Verdade tropical

 


Hoje tem Verdade tropical, (Companhia das Letras, 1997), do Caetano Veloso:

Revisitar essa narrativa mais de duas décadas depois de sua publicação é quase como encontrar um livro ainda não lido – a observação pode valer, e vale, para outros títulos, mas neste caso, e para mim, é também seguir por uma obra (que parece) ainda desconhecida, a mais estimulante possível.

Republicado individualmente em 2020, o capítulo "Narciso em Férias" é um dos pontos altos do livro em que o autor revisita episódios determinantes em seu percurso, e neste trecho ele recria o período em que esteve preso durante 54 dias, entre dezembro de 1968 e fevereiro de 1969.

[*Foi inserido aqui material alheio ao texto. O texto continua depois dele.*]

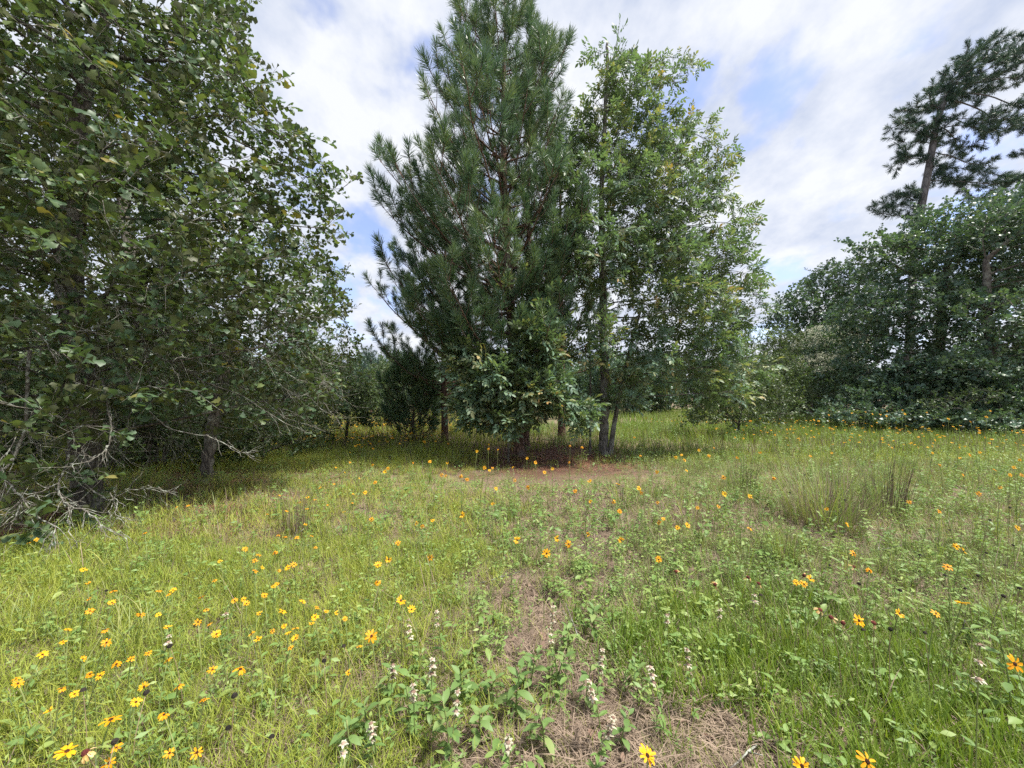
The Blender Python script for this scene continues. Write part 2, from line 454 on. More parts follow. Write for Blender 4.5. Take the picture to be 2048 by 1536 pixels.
def bake(name, pts, rots, scls, idxs, meshes, r):
    """one mesh that holds every tuft of an uncountable growth"""
    mats, V, LV, LS, MI, TN = [], [], [], [], [], []
    v0 = l0 = 0
    Mx = rot_mats(np.asarray(rots)) * np.asarray(scls)[:, None, None]
    for k in np.unique(idxs):
        sel = np.where(idxs == k)[0]; me = meshes[k]
        co, lv, ls, mi, tn = mesh_arrays(me)
        slot = []
        for m in me.materials:
            if m not in mats: mats.append(m)
            slot.append(mats.index(m))
        n = len(sel); nv, nl = len(co), len(lv)
        v = np.einsum('nij,vj->nvi', Mx[sel], co) + pts[sel][:, None, :]
        V.append(v.reshape(-1, 3).astype(np.float32))
        LV.append((lv[None] + (np.arange(n) * nv)[:, None] + v0).ravel()); LS.append((ls[None] + (np.arange(n) * nl)[:, None] + l0).ravel())
        MI.append(np.tile(np.array(slot)[mi], n)); TN.append((0.6 * tn[None] + 0.4 * r.random(n)[:, None]).ravel())
        v0 += n * nv; l0 += n * nl
    V = np.concatenate(V); LV = np.concatenate(LV).astype(np.int32); LS = np.concatenate(LS).astype(np.int32)
    me = bpy.data.meshes.new(name)
    me.vertices.add(len(V)); me.vertices.foreach_set('co', V.ravel())
    me.loops.add(len(LV)); me.loops.foreach_set('vertex_index', LV)
    me.polygons.add(len(LS)); me.polygons.foreach_set('loop_start', LS)
    me.polygons.foreach_set('material_index', np.concatenate(MI).astype(np.int32))
    me.polygons.foreach_set('use_smooth', np.ones(len(LS), dtype=bool))
    for m in mats: me.materials.append(m)
    a = me.attributes.new('tone', 'FLOAT', 'POINT'); a.data.foreach_set('value', np.concatenate(TN).astype(np.float32))
    me.update(calc_edges=True)
    global BAKED; BAKED += int(len(LV) - 2 * len(LS))
    o = link(bpy.data.objects.new(name, me)); o['kind'] = 'stuff'
    return o
BAKED = 0

# ------------------------------------------------------------------ leaf and spray kinds
OAK_PROFS = [
    [(0, 0.012), (0.28, 0.075), (0.52, 0.17), (0.70, 0.40), (0.80, 0.24), (0.92, 0.30), (1.0, 0.05)],
    [(0, 0.012), (0.30, 0.10), (0.48, 0.26), (0.62, 0.19), (0.78, 0.42), (0.90, 0.22), (1.0, 0.08)],
    [(0, 0.012), (0.35, 0.12), (0.60, 0.30), (0.82, 0.46), (0.94, 0.32), (1.0, 0.10)],
]
LEAFLET = [(0, 0.01), (0.22, 0.12), (0.5, 0.17), (0.78, 0.11), (1.0, 0.0)]
BROADLET = [(0, 0.015), (0.25, 0.17), (0.52, 0.23), (0.80, 0.13), (1.0, 0.0)]
OVAL = [(0, 0.02), (0.28, 0.22), (0.55, 0.27), (0.82, 0.16), (1.0, 0.0)]
DIAMOND = [(0, 0.0), (0.45, 0.20), (1.0, 0.0)]

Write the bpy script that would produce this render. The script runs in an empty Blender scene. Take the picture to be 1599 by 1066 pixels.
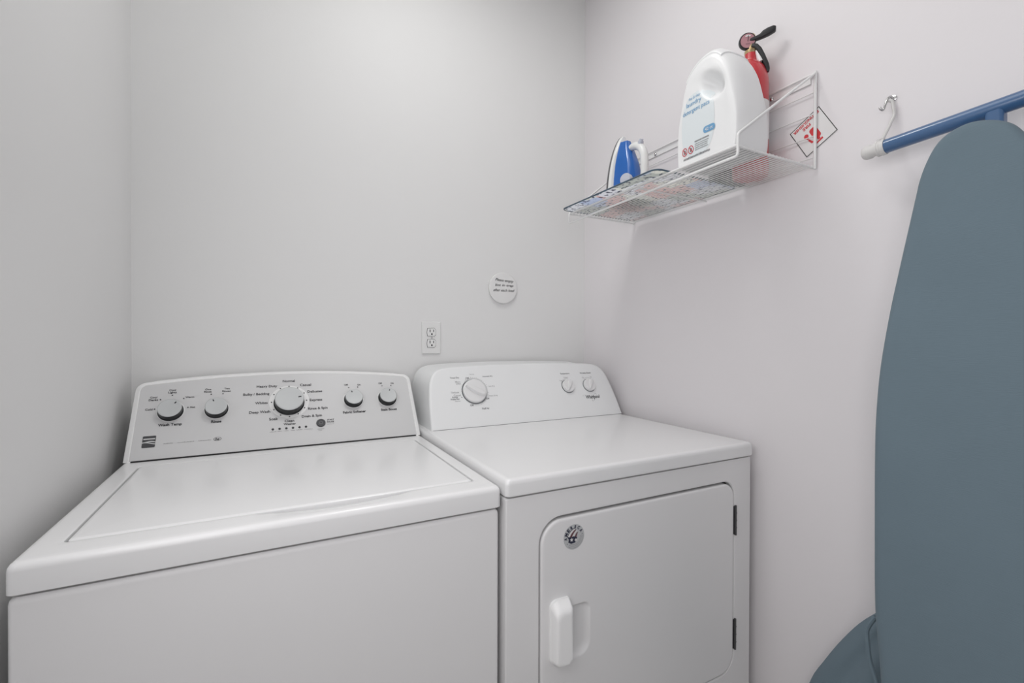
import bpy, bmesh, math, random
from math import sin, cos, pi, radians, sqrt, atan2
from mathutils import Vector, Matrix
random.seed(7)
S = bpy.context.scene
COL = S.collection

# ------------------------------------------------------------------ camera
CZ = 1.215
yaw, pit, rol = radians(27.5728), radians(-0.3898), radians(0.1607)
Fv = Vector((sin(yaw)*cos(pit), cos(yaw)*cos(pit), sin(pit)))
Rv = Vector((cos(yaw), -sin(yaw), 0)); Uv = Rv.cross(Fv)
R2 = Rv*cos(rol) + Uv*sin(rol); U2 = -Rv*sin(rol) + Uv*cos(rol)
cd = bpy.data.cameras.new('camera'); cam = bpy.data.objects.new('camera', cd); COL.objects.link(cam)
M = Matrix((R2, U2, -Fv)).transposed().to_4x4(); M.translation = (0, 0, CZ)
cam.matrix_world = M
cd.sensor_fit = 'HORIZONTAL'; cd.sensor_width = 36; cd.lens = 729.8*36/1599; cd.clip_start = .02
S.camera = cam

# ------------------------------------------------------------------ world, exposure, lights
w = bpy.data.worlds.new('world'); S.world = w; w.use_nodes = True
w.node_tree.nodes['Background'].inputs[0].default_value = (.95, .96, 1, 1)
w.node_tree.nodes['Background'].inputs[1].default_value = .4
S.view_settings.view_transform = 'Standard'; S.view_settings.look = 'None'
S.view_settings.gamma = 1; S.view_settings.use_curve_mapping = False
S.view_settings.exposure = 0.1

def area(name, loc, target, sx, sy, power, colr):
    l = bpy.data.lights.new(name, 'AREA'); l.shape = 'RECTANGLE'; l.size = sx; l.size_y = sy
    l.energy = power; l.color = colr
    o = bpy.data.objects.new(name, l); COL.objects.link(o); o.location = loc
    o.rotation_euler = (Vector(target)-Vector(loc)).to_track_quat('-Z', 'Y').to_euler()
    return o
# added fill light, shining in through the doorway behind the camera
area('doorway_fill', (0.35, -2.6, 1.4), (0.45, 1.0, 1.0), 1.1, 2.0, 5, (1.0, .975, .99))
# two added area fills, one under the ceiling and one by the left wall
area('ceiling_fill', (.12, .6, 2.70), (.18, .601, 0), .7, 1.5, 5.6, (1.0, 1.0, .99))
area('left_wall_fill', (-.26, .10, 1.27), (1.17, .35, .62), 1.1, 1.1, 10.2, (1.0, .985, .99))
# the bulb of the ceiling fixture
pl = bpy.data.lights.new('ceiling_bulb', 'AREA'); pl.shape = 'DISK'; pl.size = .30; pl.energy = 3.2; pl.color = (1.0, 1.0, .98)
po = bpy.data.objects.new('ceiling_bulb', pl); COL.objects.link(po); po.location = (.42, .98, 2.625)

# ------------------------------------------------------------------ materials
def mat(name, rgb, rough=.5, metal=0, coat=0, noise=0, nscale=20, bump=0, bscale=200, emit=0, trans=0, spec=None):
    m = bpy.data.materials.new(name); m.use_nodes = True
    nt = m.node_tree; b = nt.nodes['Principled BSDF']
    b.inputs['Base Color'].default_value = (*rgb, 1); b.inputs['Roughness'].default_value = rough
    b.inputs['Metallic'].default_value = metal; b.inputs['Coat Weight'].default_value = coat
    b.inputs['Coat Roughness'].default_value = .08
    if spec is not None: b.inputs['Specular IOR Level'].default_value = spec
    b.inputs['Transmission Weight'].default_value = trans
    if emit:
        b.inputs['Emission Color'].default_value = (*rgb, 1); b.inputs['Emission Strength'].default_value = emit
    tc = nt.nodes.new('ShaderNodeTexCoord')
    if noise:
        n = nt.nodes.new('ShaderNodeTexNoise'); n.inputs['Scale'].default_value = nscale; n.inputs['Detail'].default_value = 4
        nt.links.new(tc.outputs['Object'], n.inputs['Vector'])
        mr = nt.nodes.new('ShaderNodeMapRange'); mr.inputs[3].default_value = 1-noise; mr.inputs[4].default_value = 1+noise
        nt.links.new(n.outputs['Fac'], mr.inputs[0])
        mx = nt.nodes.new('ShaderNodeVectorMath'); mx.operation = 'SCALE'; mx.inputs[0].default_value = rgb
        nt.links.new(mr.outputs[0], mx.inputs['Scale']); nt.links.new(mx.outputs[0], b.inputs['Base Color'])
    if bump:
        n = nt.nodes.new('ShaderNodeTexNoise'); n.inputs['Scale'].default_value = bscale; n.inputs['Detail'].default_value = 3
        nt.links.new(tc.outputs['Object'], n.inputs['Vector'])
        bp = nt.nodes.new('ShaderNodeBump'); bp.inputs['Strength'].default_value = bump; bp.inputs['Distance'].default_value = .002
        nt.links.new(n.outputs['Fac'], bp.inputs['Height']); nt.links.new(bp.outputs[0], b.inputs['Normal'])
    return m
WALL = mat('wall_paint', (.78, .78, .778), .55, noise=.008, nscale=3, bump=.12, bscale=60, spec=.35)
WALLR = mat('wall_right_light_cast', (.79, .765, .782), .55, noise=.008, nscale=3, bump=.12, bscale=60, spec=.35)  # same paint as WALL with a pinkish light cast put into the colour
CEIL = mat('ceiling_paint', (.82, .82, .81), .8, bump=.1)
FLOOR = mat('floor_vinyl', (.42, .40, .37), .4, noise=.1, nscale=8)
TRIM = mat('trim_paint', (.8, .8, .79), .35)
ENAMEL = mat('white_enamel', (.81, .81, .815), .24, coat=.15, noise=.006, nscale=4, bump=.03, bscale=9)
BODY = mat('white_body_enamel', (.785, .78, .785), .38, noise=.008, nscale=5)
BEZEL = mat('white_console_plastic', (.90, .90, .90), .35)
PANEL = mat('silver_white_panel', (.60, .60, .605), .38, noise=.01, nscale=40)
DCON = mat('dryer_console_white', (.82, .83, .835), .35, noise=.006)
GAP = mat('dark_gap', (.008, .008, .009), .7)
KNOBF = mat('knob_face_silver', (.50, .515, .52), .42, metal=.1)
KNOBS = mat('knob_side_dark', (.02, .022, .024), .3, metal=.4)
KWHITE = mat('knob_white_plastic', (.78, .78, .785), .3)
RING = mat('dial_ring_white', (.8, .8, .8), .4)
INK = mat('printed_ink_dark', (.035, .035, .04), .6)
INKG = mat('printed_ink_grey', (.22, .22, .23), .6)
INKB = mat('printed_ink_blue', (.16, .36, .58), .6)
INKR = mat('printed_ink_red', (.55, .04, .06), .6)
BTN = mat('button_dark_rubber', (.045, .045, .05), .45)
STEEL = mat('hinge_steel', (.12, .12, .125), .35, metal=.8)
CHROME = mat('screw_chrome', (.55, .55, .55), .2, metal=1)
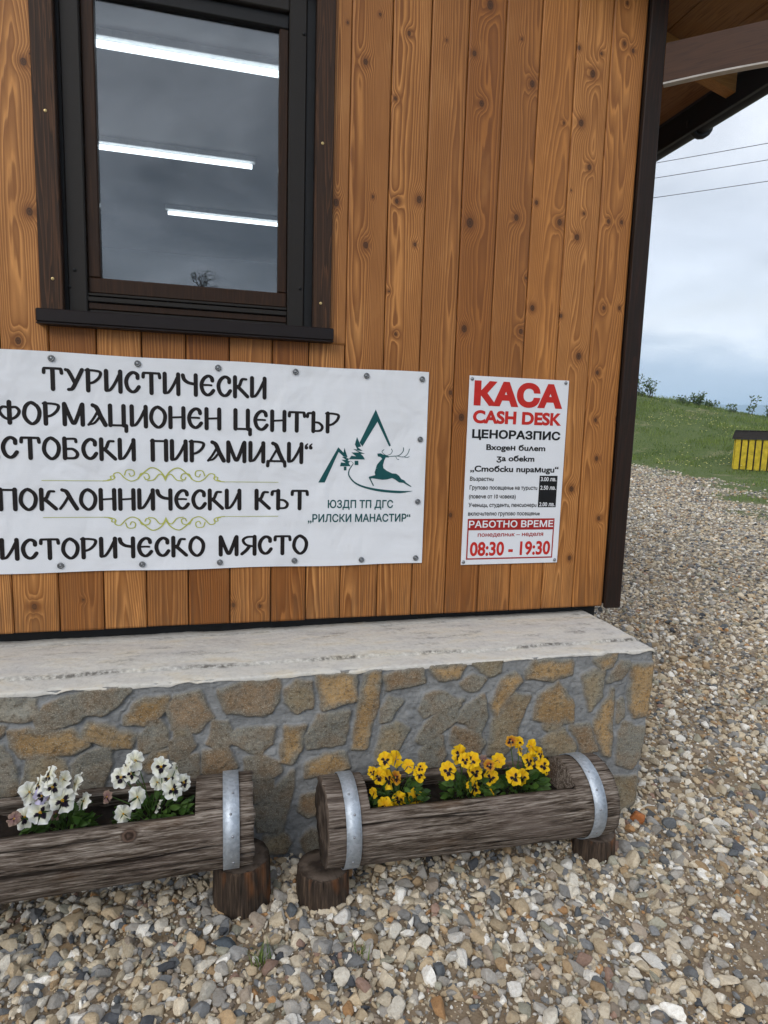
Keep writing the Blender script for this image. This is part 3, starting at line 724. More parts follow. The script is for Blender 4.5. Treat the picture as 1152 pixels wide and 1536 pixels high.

Caetano Veloso oferece aos leitores, leitoras reconstituição do ambiente hostil da prisão militar, em mais de uma unidade, onde experimentou desequilíbrio emocional, sem conseguir esboçar durante o cárcere – pelo menos é dessa maneira que ele narra – perspectiva de qualquer futuro:

"Tenho ouvido de pessoas que foram ou estão presas a observação de que, em algum momento, dentro da cela, duvida-se da realidade da vida livre que a memória diz ter existido lá fora. [...] (Mas) da mesma maneira que, enquanto estamos presos, não cremos na vida livre que não podemos esquecer, uma vez soltos, esquecemos a coerência interna da vida na prisão de cuja realidade, no entanto, não duvidamos. Hoje sei que saí (venho saindo) da prisão como quem sai de um sonho, ao passo que, enquanto preso, eu julgava que Santo Amaro, o Solar da Fossa e a TV Record é que tinham sido um sonho do qual não era possível sair."

A prosa do Caetano dialoga com a beleza dos textos de suas canções – a força da linguagem também é destaque em Verdade tropical.

E, como cantaria, e canta, em Abraçaço (2012), para ele, "o acaso é o grão-senhor".

Os movimentos de sua trajetória, o artista enfatiza, foram (e são) conduzidos pelo acaso ("Meu destino não traço/ Não desenho, disfarço"), como o fato de ele ter se tornado compositor e cantor, e não cineasta – uma de suas ambições.

Verdade tropical, inclusive, surgiu, o autor explica, a partir de um convite, outro nome para o grão-senhor acaso.